One way we continue to provide our customers with the herbs they want is by creating covered propagation space in greenhouses so we can start our seeds earlier in the year. Even though we are seeing freezing temps almost nightly, lots of rain and way more than our normal valley floor snowfall this year we are right on schedule with our greenhouse calendar. In order to accommodate all our seedlings this year we have been busy putting up two additional propagation houses. Building projects are always fun in bad weather but we are happy to say we have an additional 5,760 sq. ft. now to accommodate our spring planting needs. It’s a good thing too, because we have already filled one of the new propagation greenhouses and are halfway towards filling the second!

So far this season we have planted more than 2 million seeds and still have more to go. Herb seed is often difficult to germinate so we have to make sure we plant plenty of extra seed to get the starts we need to meet our customer’s needs. By early June if all goes according to plan we should have transplanted out more than 1.1 million starts into the field from our greenhouses and will have about the same number of plants that are perennial crops already in the ground or that will be direct seeded into the field.

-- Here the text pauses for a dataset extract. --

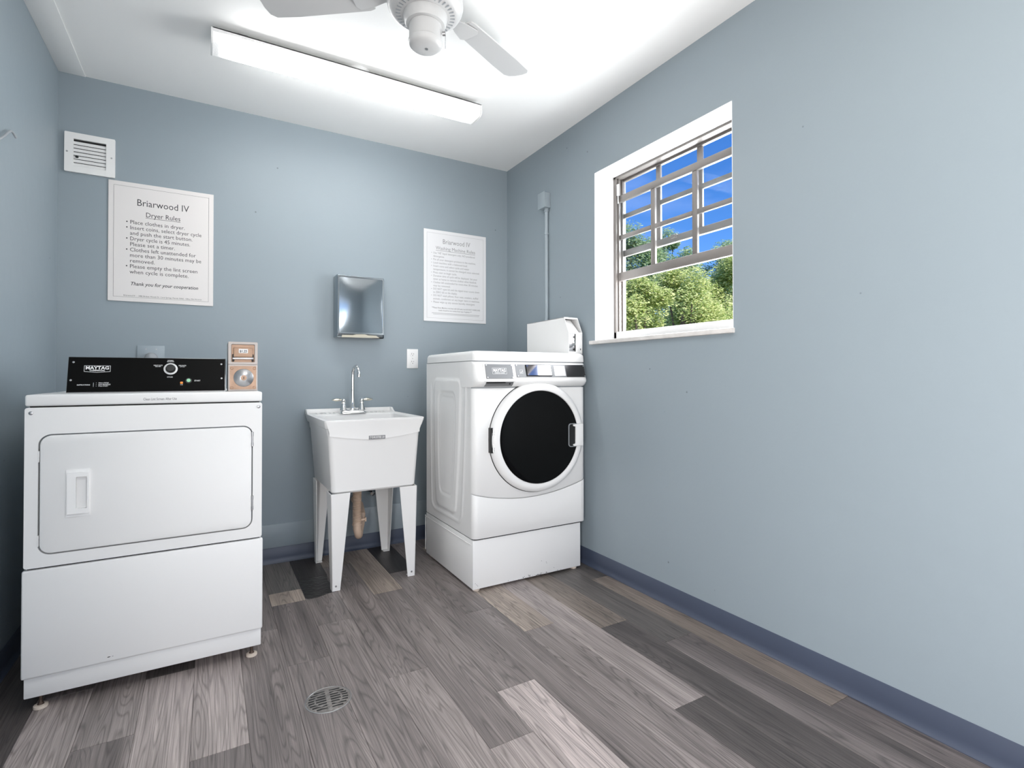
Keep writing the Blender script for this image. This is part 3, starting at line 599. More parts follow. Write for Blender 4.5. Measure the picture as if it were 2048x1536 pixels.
# ================================================================== floor drain
t = thing('floor_drain', 'round slotted steel floor drain set in the wood plank floor', 'floor drain', (DRX, DRY, 0))
Dv = (0, 0, 1)
MB().lathe((DRX, DRY, 0), Dv, [(DRR+.0035, 0), (DRR+.0035, .001), (DRR+.001, .0016), (DRR, .0008)], 56).obj('rim', STEEL, t)
gr = MB().lathe((DRX, DRY, 0), Dv, [(DRR, .0002), (DRR, .0012), (DRR*.6, .0026), (0, .0034)], 48).obj('grate', DRAINM, t)
def zg(x, y): r = math.hypot(x, y)/DRR; return .0012+(1-min(r, 1))*.0024
for k in range(-4, 4):
    yc = (k+.5)*.0135; half = math.sqrt(max(DRR**2*.80-yc*yc, 0))
    for sx in (-1, 1):
        a, b_ = .007, half
        if b_-a < .01: continue
        xs = [(a+(b_-a)*i/6) for i in range(7)]; mb = MB()
        b = bmesh.new(); top = []
        for i, u in enumerate(xs):
            top.append((b.verts.new((sx*u, yc-.0034, zg(u, yc)+.0004)), b.verts.new((sx*u, yc+.0034, zg(u, yc)+.0004))))
        for i in range(6): b.faces.new((top[i][0], top[i+1][0], top[i+1][1], top[i][1]))
        bmesh.ops.transform(b, matrix=Matrix.Translation((DRX, DRY, 0)) @ Matrix.Rotation(R(-4), 4, 'Z'), verts=b.verts)
        ex = bmesh.ops.extrude_face_region(b, geom=b.faces[:])
        for v in [e for e in ex['geom'] if isinstance(e, bmesh.types.BMVert)]: v.co.z -= .0012
        bmesh.ops.recalc_face_normals(b, faces=b.faces[:])
        mb._add(b); mb.obj('slot', DARK, gr)
# ================================================================== dryer
dx0, dx1, dyf, dyb = -2.373, -1.692, -1.060, -.370
t = thing('clothes_dryer', 'wide white coin-operated dryer with black control console at the left', 'dryer', ((dx0+dx1)/2, -.72, 0))
MB().box(dx0+.002, dx1-.002, dyf, dyb, .108, .972, .004).box(dx0+.004, dx1-.004, dyf+.004, dyb, .046, .108, .002).obj('cabinet', APPL, t)
MB().box(dx0, dx1, -1.080, dyb+.005, .9765, 1.013, .006, 3).obj('top_panel', APPL, t)
MB().box(dx0+.008, dx1-.008, -1.058, dyb, .970, .978).obj('top_gap', DARK, t)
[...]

Needless to say it’s an exciting time of year. Seeds are germinating. Baby plants are growing. Dormant perennials are breaking the surface of the soil starting to waken for another season. We always love seeing life unfold on the farm. One of our biggest jobs is to be observers. Observing the plants, the weather, the insects, the birds, the soil. Endless observations that lay way to many of the decisions we make as farmers. Doing the right thing at the right time isn’t just based on a date, but learning to read the subtle signs of nature. These are things farmers talk about amongst ourselves. How we’ve come to read the patterns of when to plant, when to harvest and when to just wait.